Beth is a professor at Husson College in Bangor, and John is Hartland’s librarian extraordinaire. (Hartland has a very small library, which means John is the library’s only employee, and he does pretty much everything by himself, with help from volunteers, of course.) They are also both fine writers, and my husband and I have been friends with them for nearly twenty years.
Not long ago I received an email from Beth, and she wrote something along the lines of, “Let’s celebrate the end of your radiation treatment. Come to Hartland, and John and I will take you and Clif out for dinner in St. Albans. Then, afterward, we can go to a dessert murder mystery theater.”
Dinner, dessert, and a mystery theater to celebrate the end of radiation treatment? All right! And I responded, “Yes, please!” just as fast as my little fingers could type.
Figuring that Beth and John’s generosity deserved something in turn, I decided to bring them a loaf of bread as well as one of our much-coveted Good Eater Desk Calendars. This I did, and the Clarks were duly grateful.
We ate at the Sunrise Restaurant in St. Albans, which serves homemade yeast rolls and, among other things, mounds of fried seafood, even when you order the small portion. In other words, our kind of place, and being true to my Good Eater moniker, I ate every bit of food on my plate.
Then, it was on to St. Albans Town Hall—a lovely old building complete with a chandelier—for an utterly delightful evening. The event was hosted by the Hartland-St. Albans Lions Club, and the play was Murderous Crossing performed by the Levi Stewart Theater Group, a twenty-five-year-old troupe that draws its members from “the Corinna area.” The play was good, silly fun, and the actors pulled in members of the audience to participate in the murder mystery.

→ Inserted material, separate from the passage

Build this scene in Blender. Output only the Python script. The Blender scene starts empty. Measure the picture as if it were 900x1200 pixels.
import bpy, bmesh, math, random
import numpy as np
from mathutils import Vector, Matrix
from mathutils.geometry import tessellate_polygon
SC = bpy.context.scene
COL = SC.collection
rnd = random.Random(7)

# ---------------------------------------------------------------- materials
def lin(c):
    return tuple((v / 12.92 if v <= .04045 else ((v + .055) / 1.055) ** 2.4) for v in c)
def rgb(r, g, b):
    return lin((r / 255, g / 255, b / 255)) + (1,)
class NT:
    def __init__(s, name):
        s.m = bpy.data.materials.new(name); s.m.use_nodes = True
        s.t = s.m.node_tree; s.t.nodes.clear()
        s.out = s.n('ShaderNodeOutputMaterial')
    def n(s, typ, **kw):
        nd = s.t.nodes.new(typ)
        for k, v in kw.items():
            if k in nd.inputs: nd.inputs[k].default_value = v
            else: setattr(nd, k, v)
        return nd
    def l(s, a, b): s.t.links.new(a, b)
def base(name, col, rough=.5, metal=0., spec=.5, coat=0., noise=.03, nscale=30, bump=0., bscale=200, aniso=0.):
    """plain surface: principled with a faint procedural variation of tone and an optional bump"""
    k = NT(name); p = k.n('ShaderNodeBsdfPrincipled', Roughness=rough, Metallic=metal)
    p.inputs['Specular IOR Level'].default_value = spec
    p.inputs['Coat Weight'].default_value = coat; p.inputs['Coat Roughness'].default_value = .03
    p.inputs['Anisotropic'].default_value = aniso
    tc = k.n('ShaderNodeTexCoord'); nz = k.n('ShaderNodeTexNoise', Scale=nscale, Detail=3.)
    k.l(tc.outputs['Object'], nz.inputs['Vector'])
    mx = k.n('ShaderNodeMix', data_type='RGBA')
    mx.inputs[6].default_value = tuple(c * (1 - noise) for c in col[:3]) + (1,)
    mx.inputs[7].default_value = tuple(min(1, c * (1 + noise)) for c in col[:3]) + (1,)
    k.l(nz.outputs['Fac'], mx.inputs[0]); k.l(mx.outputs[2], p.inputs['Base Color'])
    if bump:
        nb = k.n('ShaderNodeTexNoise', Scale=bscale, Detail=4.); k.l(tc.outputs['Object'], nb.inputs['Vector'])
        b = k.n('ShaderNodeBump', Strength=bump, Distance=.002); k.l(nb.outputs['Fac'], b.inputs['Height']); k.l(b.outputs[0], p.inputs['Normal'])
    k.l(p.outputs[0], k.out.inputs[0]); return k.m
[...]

Desserts, gloriously stretched out on long tables by the entrance, were prepared by the “Chatterbox Club ladies of St. Albans.” Readers might sense that here we have wandered into Garrison Keillor territory, and they would not be wrong. But as Keillor himself has intimated, there is something lovely and worthwhile about events, big and small, put on by volunteers and amateurs. (And I mean this in the best and truest sense.) These events bring richness and texture to a community as well as mirth and merriment, and usually for a price that can’t be beat. (In this case, $6 for the play and 50 cents for each dessert.) May such events never go out of style, and may there always be people willing to put in the hard work necessary to make them possible.
And, oh, I wish I had had a little camera tucked in my bag to take photos of the Chatterbox Club ladies and their desserts. With their permission, naturally. It would have been perfect for the blog. My husband, Clif, has a good camera, but it is big, and we don’t always bring it with us. In fact, we didn’t that night. We are seriously considering getting a little one to keep in my bag, even though it seems excessive to have two cameras.
Now, on to week 7. I am sorry to say that I did not give any bread away on week 7. First my husband, Clif, had the flu, and then, as couples often do, he kindly shared it with me. I figured nobody would want bread coming from our “plague house,” and to be truthful I just didn’t have the energy to make any. This particular flu was nasty and took the wind from our sails for an entire week. (Yes, we both got flu shots in the fall.)
So, I will need to add a qualification to my Let Them Eat Bread guidelines: It is acceptable to skip a week because of illness. The goal is still to give away 52 loaves of bread in 2011, and as of week 7, I had given away 14 loaves of bread. By hook or by crook, by yeast and by flour, I mean to get to 52 loaves.